By Michael Breen
In a post on this newspaper's website, a reader recently claimed that my learned commentary (my words, his was ``tripe,") exhibits contempt for Koreans.
This accusation got me thinking because I recognized that I was, in some part, guilty.
The truth is that, like many expatriates and overseas Koreans, I have to fight against a tendency to think that when something annoys or mystifies me, like the endless demonstrations about shifting issues, which do both, that it is ``Korean."
This mistake is a classic one that counselors would immediately recognize: the leap from the matter at hand to generalized complaints, which is not only based on faulty logic, but is also inflammatory. Arguing couples do it all the time ― like the wife who complains after the husband is home late twice in a row that he is ``always late" and the husband who replies, ``The problem with you is that you are always complaining."
But it is hard to think, for example, when tens of thousands turn up in the center of their capital city every night for weeks on end, as if World War Three were about to break out, to protest against something as obscure as American beef, for God's sake, that there is not something peculiar in the culture.
It's hard to think that when an apparent majority in a country that is a major trading nation protests every time the government plans to allow in imports, that the whole place doesn't have a screw loose. It's also hard, when consumers indirectly protest for the right to pay higher prices, not to conclude that honesty and the exchange of ideas play a minor role in this society, and that all these civic group members claiming to represent consumer interests need to be spanked on the bare bottom.
It's hard to think when opposition leaders turn up to have their photos taken and provoke the police, or when the priests and vicars turn up, obviously admiring the protestors for their vigor and sincerity, that the entire nation does not worship emotive force over ideas and that the people are not deluded into thinking that God wears a headband.
It's also hard not to think that there's something weird in the culture when the people stuck in traffic jams because of the mad cow idiots clogging up the streets just hum away to themselves and when the political leadership fails to lead and indulges the lunacy as if it has a point.
It's even harder when you see the country's major partners letting Korea get away with bad behavior without even a critical comment that they do not think they are dealing with, if not a nutty nation, at least, a wayward teenager in the family of advanced powers.
It's hard, but it is not right.
Because the conclusions I have just expressed amount to shallow bigotry.
Admittedly, it is easy, when you don't understand something that makes you angry, to fill the gap with prejudice. But when you allow that to happen, both truth and decency go rolling down the hill.
In striving for higher ground and a clearer view, we need to remind ourselves that we are living in a country where people are not educated at school to develop and debate their opinions. As such, when someone gets really noisy, other people shut up. This gives we foreign-trained residents the false view that everyone agrees with the noisy people when they don't.
They're just letting them have their spasm.
This lack of yelling on talk shows is actually an attractive quality of Koreans, but it does create confusion which is made even worse by the fact that protestors do not articulate clearly so you don't know what they really want.
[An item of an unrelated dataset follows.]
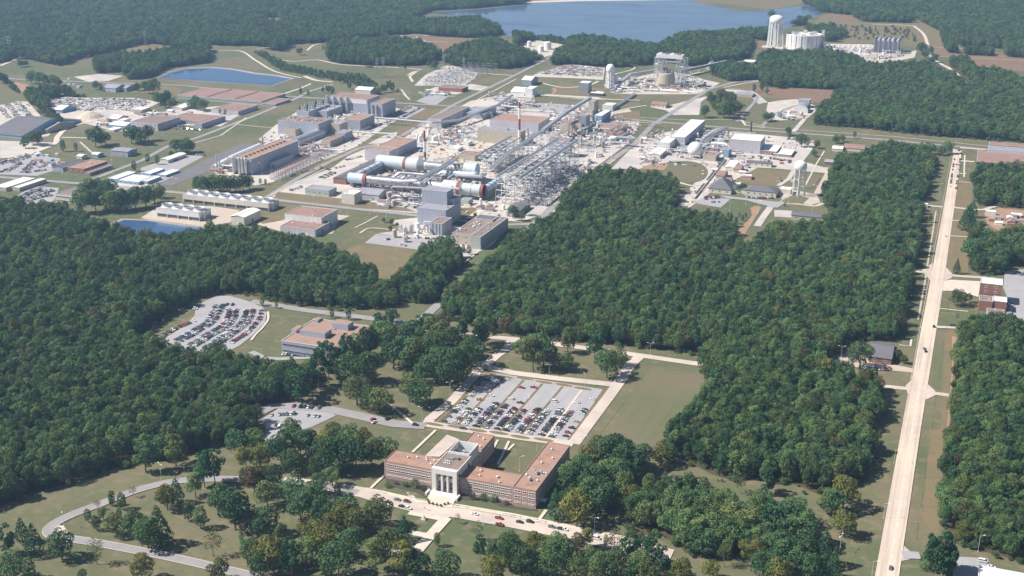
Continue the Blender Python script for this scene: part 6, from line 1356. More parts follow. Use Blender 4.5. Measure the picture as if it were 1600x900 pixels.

The other thing to remember is that people are extra-sensitive to what ``foreigners" say.
The Korean view of nationalism is race-based. In other words, the thing that you are taught in Korean schools and homes that distinguishes you, as a Korean, from other nations, is your race. Although the world is politically structured around the concept of the nation, few countries distinguish themselves by race. Korea is one and that means that when a bald white face such as mine leers at you from the pages of this newspaper, it is immediately recognized as foreign. Yes, it is a vision of beauty, you find yourself thinking, but no, it is not Korean. That means that, even though I've lived and paid taxes here longer than most Koreans, I am immediately perceived as an outsider commenting from my hotel room. Thus, any criticism is taken to be the rudeness of the visitor.
And even when that is the case, it is never meant. OK? Group hug?